▽

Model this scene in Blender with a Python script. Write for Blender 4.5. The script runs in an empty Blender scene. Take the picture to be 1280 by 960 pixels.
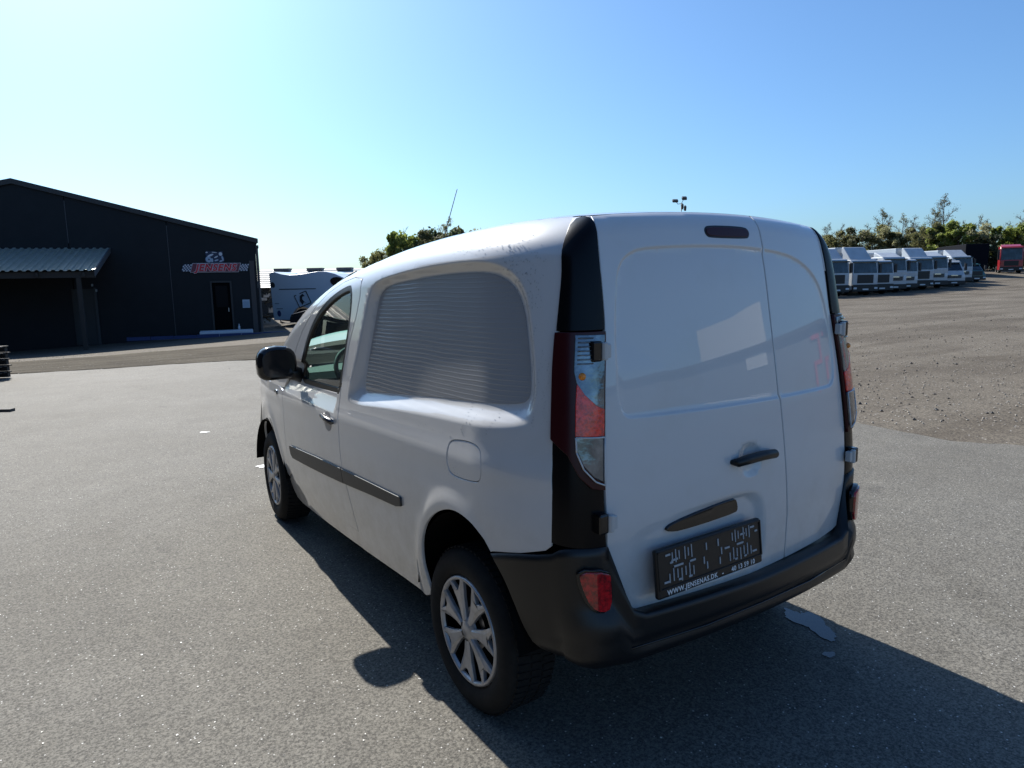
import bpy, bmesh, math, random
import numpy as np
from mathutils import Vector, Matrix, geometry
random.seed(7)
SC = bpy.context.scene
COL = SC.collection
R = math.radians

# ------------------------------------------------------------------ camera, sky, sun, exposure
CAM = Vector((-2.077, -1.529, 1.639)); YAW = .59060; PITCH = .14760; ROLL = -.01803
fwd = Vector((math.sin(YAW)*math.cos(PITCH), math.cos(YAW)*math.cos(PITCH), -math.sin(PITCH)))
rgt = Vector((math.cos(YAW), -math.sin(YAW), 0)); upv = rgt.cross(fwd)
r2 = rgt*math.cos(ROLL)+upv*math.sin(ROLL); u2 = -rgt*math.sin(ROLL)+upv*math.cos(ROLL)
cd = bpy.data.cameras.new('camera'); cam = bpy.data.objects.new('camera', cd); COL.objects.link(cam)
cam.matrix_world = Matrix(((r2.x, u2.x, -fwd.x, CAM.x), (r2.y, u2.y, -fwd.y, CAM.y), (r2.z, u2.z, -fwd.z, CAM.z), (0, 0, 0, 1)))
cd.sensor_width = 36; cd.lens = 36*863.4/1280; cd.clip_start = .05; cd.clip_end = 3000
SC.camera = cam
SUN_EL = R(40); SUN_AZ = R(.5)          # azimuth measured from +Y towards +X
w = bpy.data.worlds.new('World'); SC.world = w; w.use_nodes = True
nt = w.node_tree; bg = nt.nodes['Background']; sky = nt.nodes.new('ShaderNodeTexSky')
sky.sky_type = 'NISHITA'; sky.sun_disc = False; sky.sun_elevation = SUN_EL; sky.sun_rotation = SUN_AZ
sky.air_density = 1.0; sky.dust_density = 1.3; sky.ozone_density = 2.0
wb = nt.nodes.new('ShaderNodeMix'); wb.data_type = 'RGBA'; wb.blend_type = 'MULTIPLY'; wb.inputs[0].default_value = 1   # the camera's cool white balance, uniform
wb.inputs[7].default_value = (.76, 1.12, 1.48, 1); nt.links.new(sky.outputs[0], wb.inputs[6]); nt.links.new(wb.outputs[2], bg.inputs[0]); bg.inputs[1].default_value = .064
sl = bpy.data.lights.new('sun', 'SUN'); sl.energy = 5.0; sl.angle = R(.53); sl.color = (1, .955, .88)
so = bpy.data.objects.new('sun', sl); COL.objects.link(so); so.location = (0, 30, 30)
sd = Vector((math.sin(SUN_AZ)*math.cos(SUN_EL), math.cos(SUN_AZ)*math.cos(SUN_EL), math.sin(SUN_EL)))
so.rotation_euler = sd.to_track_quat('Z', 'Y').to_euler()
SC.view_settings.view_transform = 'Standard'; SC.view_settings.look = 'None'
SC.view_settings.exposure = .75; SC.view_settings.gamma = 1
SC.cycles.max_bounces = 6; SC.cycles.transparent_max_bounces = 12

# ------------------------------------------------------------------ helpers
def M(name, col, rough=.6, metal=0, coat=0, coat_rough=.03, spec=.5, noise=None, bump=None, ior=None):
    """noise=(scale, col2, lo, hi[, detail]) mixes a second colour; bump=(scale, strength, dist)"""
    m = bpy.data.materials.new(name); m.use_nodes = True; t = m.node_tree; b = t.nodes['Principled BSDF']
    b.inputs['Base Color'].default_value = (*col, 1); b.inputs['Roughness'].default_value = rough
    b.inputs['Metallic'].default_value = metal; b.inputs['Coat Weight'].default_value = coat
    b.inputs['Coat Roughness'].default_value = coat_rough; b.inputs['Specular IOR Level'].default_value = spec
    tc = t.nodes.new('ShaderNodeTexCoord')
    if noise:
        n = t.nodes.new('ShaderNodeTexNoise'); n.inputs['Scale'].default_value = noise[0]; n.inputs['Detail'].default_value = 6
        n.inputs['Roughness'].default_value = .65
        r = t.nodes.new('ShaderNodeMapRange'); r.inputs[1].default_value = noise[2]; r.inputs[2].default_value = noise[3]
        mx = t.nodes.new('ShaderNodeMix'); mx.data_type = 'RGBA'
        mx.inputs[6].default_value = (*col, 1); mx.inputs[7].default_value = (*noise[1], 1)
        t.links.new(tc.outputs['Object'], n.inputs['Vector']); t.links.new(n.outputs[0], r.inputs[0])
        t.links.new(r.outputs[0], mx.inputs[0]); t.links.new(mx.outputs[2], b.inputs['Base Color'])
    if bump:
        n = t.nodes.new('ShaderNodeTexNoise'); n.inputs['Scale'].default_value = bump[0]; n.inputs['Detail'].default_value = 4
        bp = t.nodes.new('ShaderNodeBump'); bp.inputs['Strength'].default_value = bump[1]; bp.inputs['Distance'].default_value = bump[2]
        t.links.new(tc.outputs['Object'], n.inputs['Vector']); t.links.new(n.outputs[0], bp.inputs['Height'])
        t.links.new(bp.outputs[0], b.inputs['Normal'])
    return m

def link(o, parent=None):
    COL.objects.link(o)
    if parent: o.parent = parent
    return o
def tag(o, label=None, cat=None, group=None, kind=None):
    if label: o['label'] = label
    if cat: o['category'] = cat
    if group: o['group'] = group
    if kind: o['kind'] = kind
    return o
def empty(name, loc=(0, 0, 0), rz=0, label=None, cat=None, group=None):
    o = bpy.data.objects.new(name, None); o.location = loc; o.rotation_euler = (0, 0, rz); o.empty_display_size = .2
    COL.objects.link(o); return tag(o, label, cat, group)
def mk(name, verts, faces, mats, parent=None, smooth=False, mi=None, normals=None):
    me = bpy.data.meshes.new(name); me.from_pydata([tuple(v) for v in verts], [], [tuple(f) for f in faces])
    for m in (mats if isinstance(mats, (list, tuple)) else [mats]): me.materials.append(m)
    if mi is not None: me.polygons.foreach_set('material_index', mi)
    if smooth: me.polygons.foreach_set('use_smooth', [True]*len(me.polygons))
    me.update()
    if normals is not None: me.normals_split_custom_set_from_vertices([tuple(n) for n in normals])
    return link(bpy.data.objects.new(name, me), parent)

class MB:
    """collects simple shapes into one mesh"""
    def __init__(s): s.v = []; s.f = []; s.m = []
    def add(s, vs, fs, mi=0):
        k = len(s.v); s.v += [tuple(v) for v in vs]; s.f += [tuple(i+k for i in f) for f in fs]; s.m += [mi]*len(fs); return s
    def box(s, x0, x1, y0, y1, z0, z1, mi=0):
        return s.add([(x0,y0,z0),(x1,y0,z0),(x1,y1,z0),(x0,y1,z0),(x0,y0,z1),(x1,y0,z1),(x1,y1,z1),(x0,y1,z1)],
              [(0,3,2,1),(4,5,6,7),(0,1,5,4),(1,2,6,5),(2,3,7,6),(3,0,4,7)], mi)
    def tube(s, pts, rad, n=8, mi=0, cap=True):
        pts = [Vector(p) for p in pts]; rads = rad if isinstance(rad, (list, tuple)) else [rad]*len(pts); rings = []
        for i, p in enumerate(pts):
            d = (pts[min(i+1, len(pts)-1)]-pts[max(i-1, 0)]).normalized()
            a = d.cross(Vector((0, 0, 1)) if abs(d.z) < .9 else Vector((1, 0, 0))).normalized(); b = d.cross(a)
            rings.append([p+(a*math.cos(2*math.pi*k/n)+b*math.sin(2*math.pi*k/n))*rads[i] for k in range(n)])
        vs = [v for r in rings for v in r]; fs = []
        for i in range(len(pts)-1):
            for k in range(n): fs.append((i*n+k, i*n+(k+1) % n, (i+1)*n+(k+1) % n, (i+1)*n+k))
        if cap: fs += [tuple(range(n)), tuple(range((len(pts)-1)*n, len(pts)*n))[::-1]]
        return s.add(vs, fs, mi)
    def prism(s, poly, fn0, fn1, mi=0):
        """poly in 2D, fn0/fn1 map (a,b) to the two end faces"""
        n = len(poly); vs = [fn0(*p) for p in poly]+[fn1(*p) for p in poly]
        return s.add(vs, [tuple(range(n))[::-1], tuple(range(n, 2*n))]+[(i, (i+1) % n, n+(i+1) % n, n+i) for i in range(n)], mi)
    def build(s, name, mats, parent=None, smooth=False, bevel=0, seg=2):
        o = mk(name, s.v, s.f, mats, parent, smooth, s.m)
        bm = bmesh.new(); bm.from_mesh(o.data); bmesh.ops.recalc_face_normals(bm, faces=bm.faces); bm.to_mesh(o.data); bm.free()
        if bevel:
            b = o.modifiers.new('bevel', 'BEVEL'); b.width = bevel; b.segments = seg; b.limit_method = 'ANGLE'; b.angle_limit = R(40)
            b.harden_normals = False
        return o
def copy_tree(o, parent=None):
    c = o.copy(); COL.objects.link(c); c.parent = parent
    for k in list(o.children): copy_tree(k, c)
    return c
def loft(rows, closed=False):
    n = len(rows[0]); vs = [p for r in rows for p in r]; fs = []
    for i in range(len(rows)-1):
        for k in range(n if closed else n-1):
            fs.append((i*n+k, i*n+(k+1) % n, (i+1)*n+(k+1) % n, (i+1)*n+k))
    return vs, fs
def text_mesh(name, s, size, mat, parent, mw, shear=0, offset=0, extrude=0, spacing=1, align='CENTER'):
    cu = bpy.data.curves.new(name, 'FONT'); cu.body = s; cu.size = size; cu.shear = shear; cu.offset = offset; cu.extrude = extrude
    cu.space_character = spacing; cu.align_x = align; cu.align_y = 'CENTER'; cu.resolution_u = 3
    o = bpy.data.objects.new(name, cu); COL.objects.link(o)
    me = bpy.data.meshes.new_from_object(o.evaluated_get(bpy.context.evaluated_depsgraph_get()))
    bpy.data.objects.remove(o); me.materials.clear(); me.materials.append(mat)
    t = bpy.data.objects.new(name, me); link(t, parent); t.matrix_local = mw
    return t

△

● Task to carry out
Identify the lines of the data that contain the word "scene". Copy each of them.

● Right answer
Model this scene in Blender with a Python script. Write for Blender 4.5. The script runs in an empty Blender scene. Take the picture to be 1280 by 960 pixels.
SC = bpy.context.scene